## [THE REQUEST]
Give the count of lines holding the string "from" and nothing else.
====== DATA LINES ======
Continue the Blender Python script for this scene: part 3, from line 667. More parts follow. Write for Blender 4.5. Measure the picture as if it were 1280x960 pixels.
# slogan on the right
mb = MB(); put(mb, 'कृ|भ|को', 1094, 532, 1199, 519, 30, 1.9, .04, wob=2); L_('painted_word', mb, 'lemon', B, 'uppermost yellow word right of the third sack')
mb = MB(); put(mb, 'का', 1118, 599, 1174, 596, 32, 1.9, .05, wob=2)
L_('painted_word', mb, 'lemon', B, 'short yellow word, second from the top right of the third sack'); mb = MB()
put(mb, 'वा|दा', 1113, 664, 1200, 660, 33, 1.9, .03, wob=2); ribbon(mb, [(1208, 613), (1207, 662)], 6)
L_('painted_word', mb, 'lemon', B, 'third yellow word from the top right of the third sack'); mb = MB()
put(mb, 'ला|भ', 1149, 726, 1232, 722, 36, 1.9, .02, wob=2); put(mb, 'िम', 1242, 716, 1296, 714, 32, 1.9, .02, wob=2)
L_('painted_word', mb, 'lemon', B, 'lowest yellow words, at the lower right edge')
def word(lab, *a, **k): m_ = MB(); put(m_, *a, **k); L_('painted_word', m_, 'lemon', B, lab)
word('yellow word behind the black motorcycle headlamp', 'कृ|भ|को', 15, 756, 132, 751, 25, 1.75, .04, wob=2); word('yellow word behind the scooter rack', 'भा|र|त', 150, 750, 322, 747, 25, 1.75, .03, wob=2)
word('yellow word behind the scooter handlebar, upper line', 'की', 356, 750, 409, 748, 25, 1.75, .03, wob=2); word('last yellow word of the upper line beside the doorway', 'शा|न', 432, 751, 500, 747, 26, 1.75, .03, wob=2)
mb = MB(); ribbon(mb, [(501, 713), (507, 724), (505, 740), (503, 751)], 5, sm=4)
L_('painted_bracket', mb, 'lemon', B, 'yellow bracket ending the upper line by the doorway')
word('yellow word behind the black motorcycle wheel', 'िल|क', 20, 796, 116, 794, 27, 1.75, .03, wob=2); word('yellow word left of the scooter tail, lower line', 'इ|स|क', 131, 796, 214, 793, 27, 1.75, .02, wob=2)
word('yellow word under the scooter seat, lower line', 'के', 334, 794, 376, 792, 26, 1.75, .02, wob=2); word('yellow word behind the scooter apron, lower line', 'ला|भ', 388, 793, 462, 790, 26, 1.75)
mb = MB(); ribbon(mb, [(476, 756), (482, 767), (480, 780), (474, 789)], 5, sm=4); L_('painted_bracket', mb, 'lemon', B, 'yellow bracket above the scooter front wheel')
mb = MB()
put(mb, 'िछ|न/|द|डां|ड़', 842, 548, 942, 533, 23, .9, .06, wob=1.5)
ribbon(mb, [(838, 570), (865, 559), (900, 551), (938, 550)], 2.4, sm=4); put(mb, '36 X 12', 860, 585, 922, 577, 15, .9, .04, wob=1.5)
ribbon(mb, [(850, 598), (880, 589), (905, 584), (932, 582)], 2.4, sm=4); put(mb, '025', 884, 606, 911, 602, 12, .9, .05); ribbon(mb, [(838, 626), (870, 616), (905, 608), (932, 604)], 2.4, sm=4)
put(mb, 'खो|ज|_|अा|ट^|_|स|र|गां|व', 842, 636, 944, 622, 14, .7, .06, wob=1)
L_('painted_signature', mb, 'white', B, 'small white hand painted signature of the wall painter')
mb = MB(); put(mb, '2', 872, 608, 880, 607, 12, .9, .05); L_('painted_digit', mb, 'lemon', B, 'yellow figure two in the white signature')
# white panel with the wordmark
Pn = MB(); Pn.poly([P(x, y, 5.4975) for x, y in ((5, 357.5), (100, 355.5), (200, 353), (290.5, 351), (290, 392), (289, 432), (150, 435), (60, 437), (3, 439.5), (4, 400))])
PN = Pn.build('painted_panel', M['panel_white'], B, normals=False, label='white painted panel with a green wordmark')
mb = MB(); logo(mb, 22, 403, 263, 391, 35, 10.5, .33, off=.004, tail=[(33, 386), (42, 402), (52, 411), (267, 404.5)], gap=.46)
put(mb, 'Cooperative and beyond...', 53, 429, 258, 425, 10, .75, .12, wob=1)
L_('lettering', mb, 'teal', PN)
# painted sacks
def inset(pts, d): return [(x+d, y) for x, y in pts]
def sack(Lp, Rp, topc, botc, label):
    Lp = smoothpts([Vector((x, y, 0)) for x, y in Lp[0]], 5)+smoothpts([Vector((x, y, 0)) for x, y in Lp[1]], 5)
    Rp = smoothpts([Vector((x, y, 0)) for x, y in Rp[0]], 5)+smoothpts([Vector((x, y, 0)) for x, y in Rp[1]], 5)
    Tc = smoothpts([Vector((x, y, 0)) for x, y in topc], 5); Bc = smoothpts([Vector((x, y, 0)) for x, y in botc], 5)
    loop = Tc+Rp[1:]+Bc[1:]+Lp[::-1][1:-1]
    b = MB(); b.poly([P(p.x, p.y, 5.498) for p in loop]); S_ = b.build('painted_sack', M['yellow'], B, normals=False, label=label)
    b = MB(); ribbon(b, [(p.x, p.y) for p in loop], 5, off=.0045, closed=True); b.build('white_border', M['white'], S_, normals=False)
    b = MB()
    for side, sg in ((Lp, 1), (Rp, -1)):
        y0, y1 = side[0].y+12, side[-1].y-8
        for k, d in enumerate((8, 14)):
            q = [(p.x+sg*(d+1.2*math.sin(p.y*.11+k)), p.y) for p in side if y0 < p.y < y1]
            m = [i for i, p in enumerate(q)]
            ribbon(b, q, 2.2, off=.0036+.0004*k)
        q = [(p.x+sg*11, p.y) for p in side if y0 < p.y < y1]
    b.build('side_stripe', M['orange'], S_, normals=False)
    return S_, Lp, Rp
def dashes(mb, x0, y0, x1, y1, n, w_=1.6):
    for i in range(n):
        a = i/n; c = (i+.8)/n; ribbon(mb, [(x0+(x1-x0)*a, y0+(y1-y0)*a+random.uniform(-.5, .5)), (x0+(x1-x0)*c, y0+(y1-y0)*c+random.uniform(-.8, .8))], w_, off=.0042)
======
## [EXERCISE RESPONSE]
3